Mr. Sellal, the Algerian PM, asserted this week that the two alleged Canadian terrorists of Arabic origin were involved in the hostage crisis at the In Amenas natural-gas complex, one of them acting as a negotiator between the hostage-takers and the Algerian army.

Early this week, Ennahar TV in Algeria aired recorded radio communications between the hostage-takers and the Algerian military. "We have prisoners, we have hostages with bombs tied on the body, please call back," a man is heard saying in lightly accented English.

The 32 hostage-takers came from eight countries, including Tunisia and Egypt. The mix of nationalities signals global ambitions and a desire to align themselves with al-Qaeda's original core, said Jean-Paul Rouiller, a former Swiss counterterrorism analyst.

The mastermind of the bloody attack is a former commander of the region's best-known terrorist group, al-Qaeda in the Islamic Maghreb.

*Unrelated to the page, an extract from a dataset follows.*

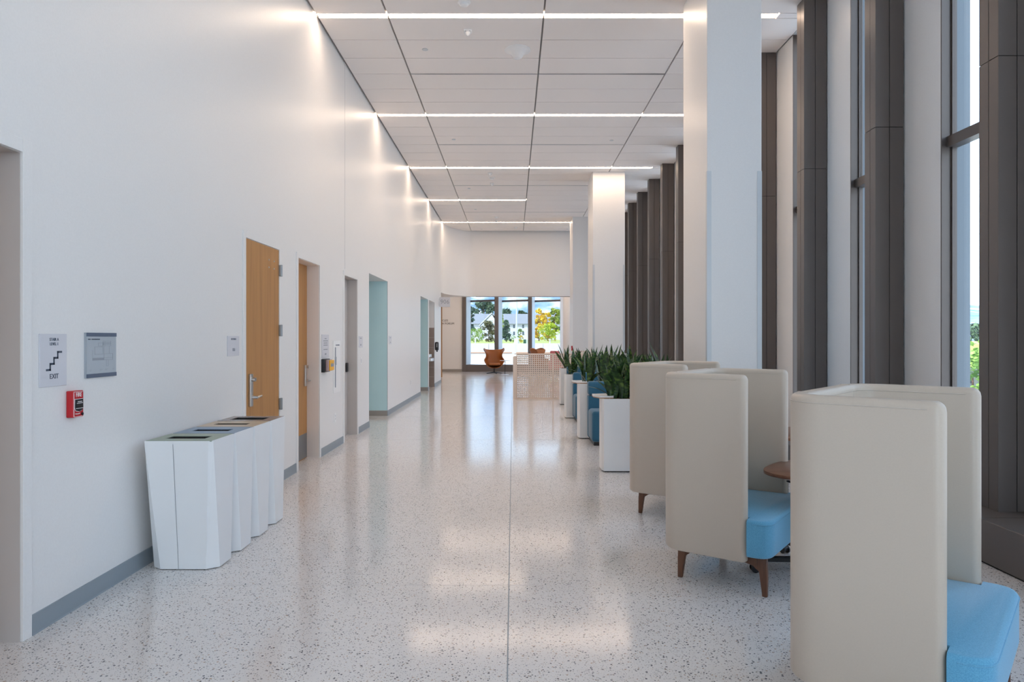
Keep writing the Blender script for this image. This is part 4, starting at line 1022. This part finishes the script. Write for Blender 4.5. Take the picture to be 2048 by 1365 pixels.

Mokhtar Belmokhtar recently started an AQIM splinter group and pledged allegiance directly to al-Qaeda. In a video message released midway through last week's hostage-taking, he said he had been amassing fighters from foreign and local countries, under the name "the Signatories of Blood."

The following day, a spokesman for the group told a Mauritanian news agency that their ranks included Canadians.